Abstract

Racial-ethnic segregation in Chinese cities is not a commonly investigated topic, as race and ethnicity are usually not a significant issue in the relatively homogeneous city population. The situation in Hong Kong, as a Special Administrative Region under China, is somewhat unique, given its British colonial history, a political and economic system different from the rest of the country, and as a major international financial center. The city’s changing racial-ethnic mix has not been studied recently from a geographical perspective. Of particular interest is whether the sizes and distributions of foreign populations have changed since its return to China. Ethnic Chinese account for over 90 percent of Hong Kong’s population, but the Chinese population is not necessarily homogeneous, as the number of new Mainland immigrants has reached a significant proportion. Using census data in 2001 and 2011, this article provides an assessment of the changing distributions of and spatial relationships among major population groups, foreign (British, Filipinos, and Indonesians) and domestic, over the 10-year period after it was reverted back to China. Based on citizenship, the British continued their moderately segregated patterns, and many Filipinos seemed to follow the British closely.

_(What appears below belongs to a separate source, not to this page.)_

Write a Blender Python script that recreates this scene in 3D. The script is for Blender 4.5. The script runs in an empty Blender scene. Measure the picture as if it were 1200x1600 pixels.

Indonesians were widely scattered as they were hired mostly by Chinese households. New Mainland immigrants tended to concentrate in selected districts that have been popular immigrant districts for several decades. Although the British and new Mainland immigrants have become more integrated with Hong Kong residents, we conclude that the assimilation patterns in Hong Kong deviate from the typical models of residential assimilation developed for North American cities.